(Photo: AP/Jeff Chiu)
America's immigrants are not without defenses against Donald Trump's pledge to ruin their lives, and their most powerful defenders are cities.
Cities didn't vote for Donald Trump. Virtually all of the nation's major cities-27 of the 30 largest-are governed by Democrats. Cities are where immigrants have clustered, for the time-honored reason why immigrants go anywhere: that's where the jobs are. Cities are where immigrants reside in sufficient numbers and density to have built political power. Many of the nation's leading cities, including its two largest, New York and Los Angeles, are governed by progressive coalitions in which immigrant and minority groups play a major role. And cities-not states, not the federal government-set the rules for their police departments.
In some instances-when, for instance, local police departments routinely abuse minorities-the federal government intervenes (depends on who's president). But even departments as historically abusive as Chicago's have largely complied with city policies that forbid cops from arresting people if they can't produce legal identification, and that forbid jailers from handing over any but violent criminals to immigration authorities if those criminals are undocumented immigrants.
Such sanctuary cities are legion, and there are sanctuary counties, too, for a very good reason that goes beyond simple human decency: Refusing to regard undocumented immigration as a crime is actually indispensable to law and order in any city with a sizable immigrant population.
Consider Los Angeles, which, back in 1979, may have been the first U.S. city to order its cops not to take people in if they lacked documentation. Of the 11 million undocumented immigrants in the nation, nearly 900,000 live in L.A. County, and more than half of those in the city of Los Angeles. If anywhere near that number of residents refused to talk to the police when crimes were committed, or shunned the police altogether for fear of being picked up and deported, crime would skyrocket.

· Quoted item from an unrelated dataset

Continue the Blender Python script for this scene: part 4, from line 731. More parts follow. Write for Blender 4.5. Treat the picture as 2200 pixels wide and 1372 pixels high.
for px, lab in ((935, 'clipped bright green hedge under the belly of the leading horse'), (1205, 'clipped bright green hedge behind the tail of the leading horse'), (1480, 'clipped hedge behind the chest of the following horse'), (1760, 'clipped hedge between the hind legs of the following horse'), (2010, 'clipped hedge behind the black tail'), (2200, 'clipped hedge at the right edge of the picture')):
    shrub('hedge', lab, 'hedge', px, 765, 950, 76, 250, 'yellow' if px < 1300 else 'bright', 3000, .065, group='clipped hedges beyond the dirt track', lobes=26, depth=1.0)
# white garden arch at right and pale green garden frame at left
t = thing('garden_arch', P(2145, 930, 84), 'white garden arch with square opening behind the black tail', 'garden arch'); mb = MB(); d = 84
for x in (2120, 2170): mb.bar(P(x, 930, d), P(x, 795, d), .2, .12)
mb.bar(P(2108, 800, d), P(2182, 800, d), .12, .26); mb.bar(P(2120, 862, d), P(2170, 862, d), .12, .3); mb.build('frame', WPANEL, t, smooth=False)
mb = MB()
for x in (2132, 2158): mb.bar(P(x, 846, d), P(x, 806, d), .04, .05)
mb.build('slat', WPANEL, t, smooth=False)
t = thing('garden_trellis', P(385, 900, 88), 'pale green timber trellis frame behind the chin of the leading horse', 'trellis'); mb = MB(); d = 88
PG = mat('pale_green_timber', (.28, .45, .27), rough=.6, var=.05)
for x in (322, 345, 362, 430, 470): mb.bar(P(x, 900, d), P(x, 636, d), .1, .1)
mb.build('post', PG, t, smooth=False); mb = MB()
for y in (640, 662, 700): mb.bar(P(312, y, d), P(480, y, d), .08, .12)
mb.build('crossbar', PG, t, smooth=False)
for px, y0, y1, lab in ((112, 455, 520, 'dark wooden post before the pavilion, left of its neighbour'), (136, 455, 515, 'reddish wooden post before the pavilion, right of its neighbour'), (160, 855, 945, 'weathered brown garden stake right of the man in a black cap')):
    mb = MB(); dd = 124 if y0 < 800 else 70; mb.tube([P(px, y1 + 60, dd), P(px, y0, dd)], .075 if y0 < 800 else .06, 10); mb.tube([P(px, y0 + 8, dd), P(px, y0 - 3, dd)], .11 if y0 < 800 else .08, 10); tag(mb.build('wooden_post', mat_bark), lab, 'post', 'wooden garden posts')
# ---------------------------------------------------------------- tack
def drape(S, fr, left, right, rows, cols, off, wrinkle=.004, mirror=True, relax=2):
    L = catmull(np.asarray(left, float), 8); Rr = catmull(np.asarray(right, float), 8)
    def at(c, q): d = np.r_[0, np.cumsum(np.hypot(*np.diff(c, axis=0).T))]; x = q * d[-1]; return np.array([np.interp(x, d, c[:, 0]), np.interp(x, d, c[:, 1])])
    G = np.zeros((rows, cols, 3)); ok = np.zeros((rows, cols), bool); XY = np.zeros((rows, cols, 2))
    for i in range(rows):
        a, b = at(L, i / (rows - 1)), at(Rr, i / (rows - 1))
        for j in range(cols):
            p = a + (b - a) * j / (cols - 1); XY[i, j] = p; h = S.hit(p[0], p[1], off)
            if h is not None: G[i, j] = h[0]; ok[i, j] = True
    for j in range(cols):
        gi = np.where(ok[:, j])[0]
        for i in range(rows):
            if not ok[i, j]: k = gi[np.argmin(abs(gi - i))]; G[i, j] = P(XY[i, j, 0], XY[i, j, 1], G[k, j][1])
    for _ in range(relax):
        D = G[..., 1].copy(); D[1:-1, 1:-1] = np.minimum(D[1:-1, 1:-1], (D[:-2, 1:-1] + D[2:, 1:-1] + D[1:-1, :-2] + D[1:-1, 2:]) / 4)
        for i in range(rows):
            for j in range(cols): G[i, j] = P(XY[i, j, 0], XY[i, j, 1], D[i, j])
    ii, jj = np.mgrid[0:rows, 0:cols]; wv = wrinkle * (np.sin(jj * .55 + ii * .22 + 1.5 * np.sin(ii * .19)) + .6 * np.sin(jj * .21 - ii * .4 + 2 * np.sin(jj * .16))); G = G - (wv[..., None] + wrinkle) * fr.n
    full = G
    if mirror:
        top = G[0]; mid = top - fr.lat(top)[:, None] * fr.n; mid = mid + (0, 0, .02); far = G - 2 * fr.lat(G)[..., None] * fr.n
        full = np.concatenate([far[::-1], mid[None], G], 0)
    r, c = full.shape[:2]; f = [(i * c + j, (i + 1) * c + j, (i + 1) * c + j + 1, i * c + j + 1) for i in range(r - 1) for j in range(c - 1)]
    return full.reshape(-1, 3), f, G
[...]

Nativist demagogues such as Trump and Bill O'Reilly insist that crime would fall if the undocumented were apprehended and sped to their countries of origin, but in fact, the surest way to start a crime wave would be to do just that.
Immigrants (and minorities who look like immigrants) would fear all contact with the cops, which in turn would mean that in vast swaths of cities, crime would go unreported. That's why L.A. Mayor Eric Garcetti and a host of local and state officials have pledged to maintain their sanctuary-city policies, but why LAPD Chief Charlie Beck was one of the first to affirm it. The one sure way law and order would crumble on his watch would be if the cops made all immigrants run from them.
No other major U.S. city has as many undocumented immigrants as L.A., but every other major U.S. city has enough so that Beck's commitment is not anomalous. The reason is not just city leaders' fear that mass detentions would trigger violence and civic disruption. The toll that detentions would take on their cities' economies would be ruinous. The political toll that a sweep of the undocumented would take on cities' governing coalitions, in which naturalized immigrants are now commonly a significant bloc, would prove disastrous as well. There is no significant constituency in urban America that would support Trump's threatened deportations.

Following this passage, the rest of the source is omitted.